*Task goal*
Repeat the data verbatim.

*Data extract*
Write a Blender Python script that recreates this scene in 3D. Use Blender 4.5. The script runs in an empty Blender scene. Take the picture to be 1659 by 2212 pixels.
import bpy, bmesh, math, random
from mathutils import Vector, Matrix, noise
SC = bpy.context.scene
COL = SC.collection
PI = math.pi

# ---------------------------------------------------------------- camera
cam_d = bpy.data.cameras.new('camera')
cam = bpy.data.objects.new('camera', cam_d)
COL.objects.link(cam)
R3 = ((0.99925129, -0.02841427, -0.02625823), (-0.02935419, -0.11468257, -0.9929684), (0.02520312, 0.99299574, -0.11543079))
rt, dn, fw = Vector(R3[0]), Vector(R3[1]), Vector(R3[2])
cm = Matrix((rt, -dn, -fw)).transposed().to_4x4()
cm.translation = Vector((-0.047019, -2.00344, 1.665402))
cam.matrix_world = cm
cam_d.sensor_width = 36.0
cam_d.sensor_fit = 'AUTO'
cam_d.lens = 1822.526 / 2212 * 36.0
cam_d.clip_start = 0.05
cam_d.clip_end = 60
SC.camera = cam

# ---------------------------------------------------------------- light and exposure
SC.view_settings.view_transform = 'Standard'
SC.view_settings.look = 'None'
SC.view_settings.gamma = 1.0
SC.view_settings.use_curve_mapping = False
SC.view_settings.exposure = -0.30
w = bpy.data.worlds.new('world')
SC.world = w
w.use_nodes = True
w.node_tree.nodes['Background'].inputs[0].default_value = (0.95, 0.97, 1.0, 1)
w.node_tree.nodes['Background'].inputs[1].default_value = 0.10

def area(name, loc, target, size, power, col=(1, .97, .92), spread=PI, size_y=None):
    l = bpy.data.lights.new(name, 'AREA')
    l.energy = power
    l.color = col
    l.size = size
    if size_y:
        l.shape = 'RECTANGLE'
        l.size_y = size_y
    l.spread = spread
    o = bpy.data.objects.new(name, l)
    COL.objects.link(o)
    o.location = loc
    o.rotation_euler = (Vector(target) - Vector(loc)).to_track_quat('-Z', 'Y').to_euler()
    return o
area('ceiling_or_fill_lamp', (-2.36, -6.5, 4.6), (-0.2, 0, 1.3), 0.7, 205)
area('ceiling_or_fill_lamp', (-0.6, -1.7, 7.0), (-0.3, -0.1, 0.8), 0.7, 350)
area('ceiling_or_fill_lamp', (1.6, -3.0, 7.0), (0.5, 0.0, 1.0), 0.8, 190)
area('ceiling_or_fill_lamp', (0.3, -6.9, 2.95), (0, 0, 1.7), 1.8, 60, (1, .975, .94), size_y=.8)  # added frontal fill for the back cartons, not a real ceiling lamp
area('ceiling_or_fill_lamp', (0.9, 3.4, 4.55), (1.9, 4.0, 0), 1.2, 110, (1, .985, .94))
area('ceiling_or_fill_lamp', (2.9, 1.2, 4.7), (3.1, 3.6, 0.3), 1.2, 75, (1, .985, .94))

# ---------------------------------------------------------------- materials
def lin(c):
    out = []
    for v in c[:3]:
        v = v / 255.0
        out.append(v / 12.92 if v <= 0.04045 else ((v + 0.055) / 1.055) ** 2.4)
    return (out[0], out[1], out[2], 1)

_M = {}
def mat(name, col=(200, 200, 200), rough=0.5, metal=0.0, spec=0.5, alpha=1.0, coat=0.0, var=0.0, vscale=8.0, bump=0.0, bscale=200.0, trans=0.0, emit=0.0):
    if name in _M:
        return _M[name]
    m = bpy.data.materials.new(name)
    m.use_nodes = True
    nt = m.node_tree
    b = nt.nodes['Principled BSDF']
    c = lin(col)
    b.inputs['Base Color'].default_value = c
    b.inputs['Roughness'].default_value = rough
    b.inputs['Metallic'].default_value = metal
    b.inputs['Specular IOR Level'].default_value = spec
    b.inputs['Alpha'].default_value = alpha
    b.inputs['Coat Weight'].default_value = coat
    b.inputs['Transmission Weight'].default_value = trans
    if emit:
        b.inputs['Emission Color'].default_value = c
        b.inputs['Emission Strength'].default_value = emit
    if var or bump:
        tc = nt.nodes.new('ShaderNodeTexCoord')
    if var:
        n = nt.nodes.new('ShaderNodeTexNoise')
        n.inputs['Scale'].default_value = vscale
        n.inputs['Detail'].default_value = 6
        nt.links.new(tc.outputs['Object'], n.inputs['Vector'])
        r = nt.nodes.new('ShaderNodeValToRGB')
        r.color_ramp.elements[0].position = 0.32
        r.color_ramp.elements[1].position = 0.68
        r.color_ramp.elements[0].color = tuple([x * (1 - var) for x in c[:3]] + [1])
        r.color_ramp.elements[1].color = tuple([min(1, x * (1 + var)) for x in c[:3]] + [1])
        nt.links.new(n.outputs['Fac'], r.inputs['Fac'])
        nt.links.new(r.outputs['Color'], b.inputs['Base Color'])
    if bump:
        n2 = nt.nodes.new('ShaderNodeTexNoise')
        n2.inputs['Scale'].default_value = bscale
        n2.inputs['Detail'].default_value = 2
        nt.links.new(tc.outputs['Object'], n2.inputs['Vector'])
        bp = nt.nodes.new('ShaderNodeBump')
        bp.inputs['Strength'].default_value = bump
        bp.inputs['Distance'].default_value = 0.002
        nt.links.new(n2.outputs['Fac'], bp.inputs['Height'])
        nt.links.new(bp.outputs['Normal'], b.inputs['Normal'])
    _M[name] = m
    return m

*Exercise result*
Write a Blender Python script that recreates this scene in 3D. Use Blender 4.5. The script runs in an empty Blender scene. Take the picture to be 1659 by 2212 pixels.
import bpy, bmesh, math, random
from mathutils import Vector, Matrix, noise
SC = bpy.context.scene
COL = SC.collection
PI = math.pi

# ---------------------------------------------------------------- camera
cam_d = bpy.data.cameras.new('camera')
cam = bpy.data.objects.new('camera', cam_d)
COL.objects.link(cam)
R3 = ((0.99925129, -0.02841427, -0.02625823), (-0.02935419, -0.11468257, -0.9929684), (0.02520312, 0.99299574, -0.11543079))
rt, dn, fw = Vector(R3[0]), Vector(R3[1]), Vector(R3[2])
cm = Matrix((rt, -dn, -fw)).transposed().to_4x4()
cm.translation = Vector((-0.047019, -2.00344, 1.665402))
cam.matrix_world = cm
cam_d.sensor_width = 36.0
cam_d.sensor_fit = 'AUTO'
cam_d.lens = 1822.526 / 2212 * 36.0
cam_d.clip_start = 0.05
cam_d.clip_end = 60
SC.camera = cam

# ---------------------------------------------------------------- light and exposure
SC.view_settings.view_transform = 'Standard'
SC.view_settings.look = 'None'
SC.view_settings.gamma = 1.0
SC.view_settings.use_curve_mapping = False
SC.view_settings.exposure = -0.30
w = bpy.data.worlds.new('world')
SC.world = w
w.use_nodes = True
w.node_tree.nodes['Background'].inputs[0].default_value = (0.95, 0.97, 1.0, 1)
w.node_tree.nodes['Background'].inputs[1].default_value = 0.10

def area(name, loc, target, size, power, col=(1, .97, .92), spread=PI, size_y=None):
    l = bpy.data.lights.new(name, 'AREA')
    l.energy = power
    l.color = col
    l.size = size
    if size_y:
        l.shape = 'RECTANGLE'
        l.size_y = size_y
    l.spread = spread
    o = bpy.data.objects.new(name, l)
    COL.objects.link(o)
    o.location = loc
    o.rotation_euler = (Vector(target) - Vector(loc)).to_track_quat('-Z', 'Y').to_euler()
    return o
area('ceiling_or_fill_lamp', (-2.36, -6.5, 4.6), (-0.2, 0, 1.3), 0.7, 205)
area('ceiling_or_fill_lamp', (-0.6, -1.7, 7.0), (-0.3, -0.1, 0.8), 0.7, 350)
area('ceiling_or_fill_lamp', (1.6, -3.0, 7.0), (0.5, 0.0, 1.0), 0.8, 190)
area('ceiling_or_fill_lamp', (0.3, -6.9, 2.95), (0, 0, 1.7), 1.8, 60, (1, .975, .94), size_y=.8)  # added frontal fill for the back cartons, not a real ceiling lamp
area('ceiling_or_fill_lamp', (0.9, 3.4, 4.55), (1.9, 4.0, 0), 1.2, 110, (1, .985, .94))
area('ceiling_or_fill_lamp', (2.9, 1.2, 4.7), (3.1, 3.6, 0.3), 1.2, 75, (1, .985, .94))

# ---------------------------------------------------------------- materials
def lin(c):
    out = []
    for v in c[:3]:
        v = v / 255.0
        out.append(v / 12.92 if v <= 0.04045 else ((v + 0.055) / 1.055) ** 2.4)
    return (out[0], out[1], out[2], 1)

_M = {}
def mat(name, col=(200, 200, 200), rough=0.5, metal=0.0, spec=0.5, alpha=1.0, coat=0.0, var=0.0, vscale=8.0, bump=0.0, bscale=200.0, trans=0.0, emit=0.0):
    if name in _M:
        return _M[name]
    m = bpy.data.materials.new(name)
    m.use_nodes = True
    nt = m.node_tree
    b = nt.nodes['Principled BSDF']
    c = lin(col)
    b.inputs['Base Color'].default_value = c
    b.inputs['Roughness'].default_value = rough
    b.inputs['Metallic'].default_value = metal
    b.inputs['Specular IOR Level'].default_value = spec
    b.inputs['Alpha'].default_value = alpha
    b.inputs['Coat Weight'].default_value = coat
    b.inputs['Transmission Weight'].default_value = trans
    if emit:
        b.inputs['Emission Color'].default_value = c
        b.inputs['Emission Strength'].default_value = emit
    if var or bump:
        tc = nt.nodes.new('ShaderNodeTexCoord')
    if var:
        n = nt.nodes.new('ShaderNodeTexNoise')
        n.inputs['Scale'].default_value = vscale
        n.inputs['Detail'].default_value = 6
        nt.links.new(tc.outputs['Object'], n.inputs['Vector'])
        r = nt.nodes.new('ShaderNodeValToRGB')
        r.color_ramp.elements[0].position = 0.32
        r.color_ramp.elements[1].position = 0.68
        r.color_ramp.elements[0].color = tuple([x * (1 - var) for x in c[:3]] + [1])
        r.color_ramp.elements[1].color = tuple([min(1, x * (1 + var)) for x in c[:3]] + [1])
        nt.links.new(n.outputs['Fac'], r.inputs['Fac'])
        nt.links.new(r.outputs['Color'], b.inputs['Base Color'])
    if bump:
        n2 = nt.nodes.new('ShaderNodeTexNoise')
        n2.inputs['Scale'].default_value = bscale
        n2.inputs['Detail'].default_value = 2
        nt.links.new(tc.outputs['Object'], n2.inputs['Vector'])
        bp = nt.nodes.new('ShaderNodeBump')
        bp.inputs['Strength'].default_value = bump
        bp.inputs['Distance'].default_value = 0.002
        nt.links.new(n2.outputs['Fac'], bp.inputs['Height'])
        nt.links.new(bp.outputs['Normal'], b.inputs['Normal'])
    _M[name] = m
    return m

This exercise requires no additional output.